____ Collected data

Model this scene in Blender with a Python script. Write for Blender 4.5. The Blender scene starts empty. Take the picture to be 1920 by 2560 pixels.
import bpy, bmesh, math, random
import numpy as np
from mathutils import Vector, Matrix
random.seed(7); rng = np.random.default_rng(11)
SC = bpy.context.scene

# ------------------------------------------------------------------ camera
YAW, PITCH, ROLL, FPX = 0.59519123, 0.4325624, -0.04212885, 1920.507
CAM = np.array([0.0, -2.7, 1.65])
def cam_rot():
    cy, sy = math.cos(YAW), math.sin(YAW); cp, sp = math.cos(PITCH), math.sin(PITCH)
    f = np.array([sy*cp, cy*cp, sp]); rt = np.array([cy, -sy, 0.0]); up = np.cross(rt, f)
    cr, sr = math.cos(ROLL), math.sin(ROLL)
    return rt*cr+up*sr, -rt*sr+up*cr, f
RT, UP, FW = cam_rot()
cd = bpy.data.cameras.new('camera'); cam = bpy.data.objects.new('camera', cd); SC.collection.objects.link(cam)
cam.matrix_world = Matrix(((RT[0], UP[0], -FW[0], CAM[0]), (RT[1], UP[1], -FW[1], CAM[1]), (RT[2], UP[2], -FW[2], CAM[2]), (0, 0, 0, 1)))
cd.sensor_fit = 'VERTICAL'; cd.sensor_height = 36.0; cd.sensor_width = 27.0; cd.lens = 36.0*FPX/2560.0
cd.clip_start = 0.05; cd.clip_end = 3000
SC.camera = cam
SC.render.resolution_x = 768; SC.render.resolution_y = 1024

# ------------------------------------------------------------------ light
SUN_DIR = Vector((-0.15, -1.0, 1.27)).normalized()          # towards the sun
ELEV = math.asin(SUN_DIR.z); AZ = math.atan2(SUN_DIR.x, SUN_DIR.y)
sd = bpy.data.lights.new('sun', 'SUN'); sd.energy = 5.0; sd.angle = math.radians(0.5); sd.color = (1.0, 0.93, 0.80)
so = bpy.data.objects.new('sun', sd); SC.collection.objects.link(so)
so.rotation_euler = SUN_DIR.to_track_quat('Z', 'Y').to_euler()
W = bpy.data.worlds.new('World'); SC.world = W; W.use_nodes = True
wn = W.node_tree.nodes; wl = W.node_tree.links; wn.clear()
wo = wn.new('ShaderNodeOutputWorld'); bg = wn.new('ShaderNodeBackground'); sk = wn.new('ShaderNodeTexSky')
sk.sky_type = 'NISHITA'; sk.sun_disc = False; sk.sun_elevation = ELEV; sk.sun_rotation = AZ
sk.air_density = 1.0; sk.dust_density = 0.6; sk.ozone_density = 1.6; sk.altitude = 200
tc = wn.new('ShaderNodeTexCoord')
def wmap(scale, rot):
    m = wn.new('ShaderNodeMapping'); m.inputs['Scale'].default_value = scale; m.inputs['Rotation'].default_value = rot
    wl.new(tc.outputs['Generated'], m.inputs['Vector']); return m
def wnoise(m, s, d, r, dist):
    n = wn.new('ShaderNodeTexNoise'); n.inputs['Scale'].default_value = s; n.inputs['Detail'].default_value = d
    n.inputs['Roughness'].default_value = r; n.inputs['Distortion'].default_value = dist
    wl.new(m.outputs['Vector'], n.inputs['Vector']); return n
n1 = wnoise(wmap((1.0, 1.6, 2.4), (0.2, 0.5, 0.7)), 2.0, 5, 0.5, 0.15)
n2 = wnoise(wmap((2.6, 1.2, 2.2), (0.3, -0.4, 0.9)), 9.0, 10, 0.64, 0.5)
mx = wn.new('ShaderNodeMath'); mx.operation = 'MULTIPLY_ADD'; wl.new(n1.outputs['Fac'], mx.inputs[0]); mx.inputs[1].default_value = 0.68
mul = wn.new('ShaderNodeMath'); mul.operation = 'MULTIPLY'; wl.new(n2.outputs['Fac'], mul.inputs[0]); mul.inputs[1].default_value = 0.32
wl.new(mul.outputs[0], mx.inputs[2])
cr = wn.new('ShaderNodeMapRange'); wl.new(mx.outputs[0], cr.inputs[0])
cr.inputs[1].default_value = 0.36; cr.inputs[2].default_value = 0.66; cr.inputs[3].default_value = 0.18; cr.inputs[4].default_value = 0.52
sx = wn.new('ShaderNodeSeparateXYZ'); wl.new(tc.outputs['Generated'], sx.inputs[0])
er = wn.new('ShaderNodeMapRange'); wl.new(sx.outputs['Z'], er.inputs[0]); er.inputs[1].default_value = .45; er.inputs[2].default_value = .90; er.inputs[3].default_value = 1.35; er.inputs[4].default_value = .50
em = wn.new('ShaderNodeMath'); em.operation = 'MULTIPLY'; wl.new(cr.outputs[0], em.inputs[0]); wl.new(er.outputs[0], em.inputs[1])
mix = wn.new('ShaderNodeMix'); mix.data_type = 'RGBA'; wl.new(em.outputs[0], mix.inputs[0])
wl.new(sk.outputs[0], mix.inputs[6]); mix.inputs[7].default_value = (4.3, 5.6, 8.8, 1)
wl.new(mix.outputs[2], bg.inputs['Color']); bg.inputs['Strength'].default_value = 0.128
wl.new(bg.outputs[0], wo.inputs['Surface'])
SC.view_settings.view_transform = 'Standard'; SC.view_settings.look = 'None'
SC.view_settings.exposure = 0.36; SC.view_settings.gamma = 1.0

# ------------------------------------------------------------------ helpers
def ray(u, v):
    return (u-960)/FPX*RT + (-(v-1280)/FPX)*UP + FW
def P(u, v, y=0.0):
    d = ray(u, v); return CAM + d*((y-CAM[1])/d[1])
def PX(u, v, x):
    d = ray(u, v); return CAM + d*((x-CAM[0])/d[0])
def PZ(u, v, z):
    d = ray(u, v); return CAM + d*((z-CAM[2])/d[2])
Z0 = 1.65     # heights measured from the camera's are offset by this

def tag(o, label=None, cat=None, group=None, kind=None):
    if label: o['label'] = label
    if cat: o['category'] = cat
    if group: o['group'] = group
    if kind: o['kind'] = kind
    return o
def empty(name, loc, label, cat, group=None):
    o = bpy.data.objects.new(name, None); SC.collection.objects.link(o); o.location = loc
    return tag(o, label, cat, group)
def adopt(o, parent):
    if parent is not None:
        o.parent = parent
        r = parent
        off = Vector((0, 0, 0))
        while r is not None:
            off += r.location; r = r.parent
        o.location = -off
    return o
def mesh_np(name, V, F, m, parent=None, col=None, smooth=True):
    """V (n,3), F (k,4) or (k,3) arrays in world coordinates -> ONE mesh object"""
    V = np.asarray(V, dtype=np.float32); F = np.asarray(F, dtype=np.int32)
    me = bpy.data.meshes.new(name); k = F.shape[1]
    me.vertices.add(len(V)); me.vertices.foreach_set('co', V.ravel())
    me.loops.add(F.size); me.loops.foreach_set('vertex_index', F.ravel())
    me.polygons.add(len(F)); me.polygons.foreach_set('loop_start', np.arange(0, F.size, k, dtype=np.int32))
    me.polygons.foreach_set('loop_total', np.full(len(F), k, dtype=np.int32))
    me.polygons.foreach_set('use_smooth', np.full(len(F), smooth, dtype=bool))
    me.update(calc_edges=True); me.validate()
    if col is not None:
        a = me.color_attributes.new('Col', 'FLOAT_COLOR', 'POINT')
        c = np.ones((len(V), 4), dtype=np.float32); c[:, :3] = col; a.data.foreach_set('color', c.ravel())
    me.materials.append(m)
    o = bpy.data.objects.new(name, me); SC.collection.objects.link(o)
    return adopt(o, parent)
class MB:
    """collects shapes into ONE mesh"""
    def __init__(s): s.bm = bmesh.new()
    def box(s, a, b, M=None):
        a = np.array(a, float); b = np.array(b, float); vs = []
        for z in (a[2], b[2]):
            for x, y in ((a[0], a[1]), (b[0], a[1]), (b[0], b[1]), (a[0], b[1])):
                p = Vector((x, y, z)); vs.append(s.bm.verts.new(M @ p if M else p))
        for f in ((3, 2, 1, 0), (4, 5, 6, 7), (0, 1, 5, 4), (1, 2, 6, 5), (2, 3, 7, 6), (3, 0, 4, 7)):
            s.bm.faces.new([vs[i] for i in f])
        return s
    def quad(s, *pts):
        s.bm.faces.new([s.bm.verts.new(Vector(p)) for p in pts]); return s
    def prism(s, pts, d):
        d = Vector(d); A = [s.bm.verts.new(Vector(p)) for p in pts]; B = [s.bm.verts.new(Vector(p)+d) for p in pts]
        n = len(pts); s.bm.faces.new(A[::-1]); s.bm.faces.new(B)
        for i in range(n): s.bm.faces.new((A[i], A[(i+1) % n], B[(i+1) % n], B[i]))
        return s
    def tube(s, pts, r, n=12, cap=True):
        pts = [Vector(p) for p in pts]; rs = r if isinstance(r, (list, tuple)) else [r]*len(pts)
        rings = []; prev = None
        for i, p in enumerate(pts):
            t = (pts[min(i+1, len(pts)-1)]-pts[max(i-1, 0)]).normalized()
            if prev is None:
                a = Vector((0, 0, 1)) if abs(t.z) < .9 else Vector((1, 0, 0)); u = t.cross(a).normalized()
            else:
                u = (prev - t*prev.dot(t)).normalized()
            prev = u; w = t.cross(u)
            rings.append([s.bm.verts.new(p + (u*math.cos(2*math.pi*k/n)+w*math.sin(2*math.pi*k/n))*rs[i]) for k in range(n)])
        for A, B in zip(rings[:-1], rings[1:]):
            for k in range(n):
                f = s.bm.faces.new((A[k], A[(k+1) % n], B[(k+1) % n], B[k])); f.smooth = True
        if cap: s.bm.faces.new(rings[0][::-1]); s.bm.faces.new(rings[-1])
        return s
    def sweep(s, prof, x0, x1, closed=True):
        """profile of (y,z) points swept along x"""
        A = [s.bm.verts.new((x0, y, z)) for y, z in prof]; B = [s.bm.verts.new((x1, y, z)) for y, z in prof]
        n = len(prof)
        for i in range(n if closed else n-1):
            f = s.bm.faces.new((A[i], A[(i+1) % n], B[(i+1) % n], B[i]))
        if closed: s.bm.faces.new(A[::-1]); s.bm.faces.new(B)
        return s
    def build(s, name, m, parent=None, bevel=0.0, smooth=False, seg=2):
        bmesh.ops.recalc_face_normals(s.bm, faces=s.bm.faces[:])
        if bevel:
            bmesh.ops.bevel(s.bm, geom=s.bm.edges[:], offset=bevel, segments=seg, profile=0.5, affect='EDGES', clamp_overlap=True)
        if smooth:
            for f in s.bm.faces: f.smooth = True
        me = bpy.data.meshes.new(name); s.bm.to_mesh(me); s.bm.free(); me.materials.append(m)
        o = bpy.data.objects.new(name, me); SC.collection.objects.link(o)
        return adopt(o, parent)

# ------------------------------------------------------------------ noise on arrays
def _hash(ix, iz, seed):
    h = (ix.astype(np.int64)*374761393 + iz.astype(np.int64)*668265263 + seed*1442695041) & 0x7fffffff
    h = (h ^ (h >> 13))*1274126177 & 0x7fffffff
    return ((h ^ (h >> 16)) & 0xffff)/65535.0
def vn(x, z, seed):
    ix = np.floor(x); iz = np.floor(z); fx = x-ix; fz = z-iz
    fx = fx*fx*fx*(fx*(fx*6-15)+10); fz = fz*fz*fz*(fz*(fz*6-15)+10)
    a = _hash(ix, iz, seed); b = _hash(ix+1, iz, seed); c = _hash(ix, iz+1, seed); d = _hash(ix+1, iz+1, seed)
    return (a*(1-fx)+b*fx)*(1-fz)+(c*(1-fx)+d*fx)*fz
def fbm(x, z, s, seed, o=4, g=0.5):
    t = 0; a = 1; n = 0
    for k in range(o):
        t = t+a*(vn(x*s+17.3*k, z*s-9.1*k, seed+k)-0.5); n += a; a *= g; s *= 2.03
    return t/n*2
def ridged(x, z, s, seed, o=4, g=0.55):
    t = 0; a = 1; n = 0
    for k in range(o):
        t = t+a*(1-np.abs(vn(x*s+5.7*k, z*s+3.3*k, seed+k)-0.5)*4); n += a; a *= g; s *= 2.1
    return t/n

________

Quote the listing above from its first line to the line with "SC = bpy.context.scene", inclusive, and add nothing.

Response below =>
Model this scene in Blender with a Python script. Write for Blender 4.5. The Blender scene starts empty. Take the picture to be 1920 by 2560 pixels.
import bpy, bmesh, math, random
import numpy as np
from mathutils import Vector, Matrix
random.seed(7); rng = np.random.default_rng(11)
SC = bpy.context.scene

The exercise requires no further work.